DHS Begins Tracking Migrants Through Phones After Losing Track of 50,000

Anna Giaritelli, Washington Examiner, January 25, 2022

The Biden administration has begun tracking all illegal immigrants released at the southern border into the United States, seeking to reverse course after losing track of nearly 50,000 migrants let go from Border Patrol custody under chaotic circumstances.

Starting in the fall, the Department of Homeland Security opted to conditionally allow noncitizens to leave through a process called parole, three people familiar with the federal immigration operation told the Washington Examiner. Under parole, migrants are still being discharged from Border Patrol facilities on the border, but their records have been digitally transferred to U.S. Immigration and Customs Enforcement, the federal agency responsible for tracking noncitizens within the country. Those released have also been outfitted with ankle monitors or have installed a phone app that allows authorities to keep tabs on them.

The Biden administration implemented the parole policy in an attempt to stop losing track of tens of thousands of migrants as it did by relying on them to check in with the government on their own.

Until early fall, the Biden administration released many from custody with documents known as notices to report — a document telling them to check in with ICE once they reach their destination in the interior of the country.
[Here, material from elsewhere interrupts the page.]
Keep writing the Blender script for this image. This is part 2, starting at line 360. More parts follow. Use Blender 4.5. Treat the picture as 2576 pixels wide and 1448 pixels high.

Of 100,000 released and told to report to ICE between mid-March and August, 47,000 failed to check in .

The administration had resorted to issuing notices to report as a last-ditch effort to more quickly process people in custody as illegal migration at the U.S.-Mexico border spiked. Issuing the documents allowed the Border Patrol to save time by not placing each person in court proceedings to ensure that they would appear before a judge for illegally crossing the border.


U.S. Customs and Border Protection “stopped issuing Notices to Report in November 2021 and has been working with ICE to ensure individuals released at the border are monitored under the Alternatives to Detention program,” a DHS spokesman wrote in an email Friday.

The notices to report created a headache for the DHS because it was unable to track the 47,000 who did not follow up with ICE, and it had no idea where they had gone. The DHS stopped issuing notices to report in November, the spokesman said, but data released by CBP indicate this practice stopped in late September after so many people failed to check in.

What’s worse, under the notices to report effort, no one was traceable because ICE had no information about each person. Even though Mayorkas told senators in September that those who fail to self-report to ICE “would qualify as an enforcement priority of ours,” the government now has no way to know where they are living.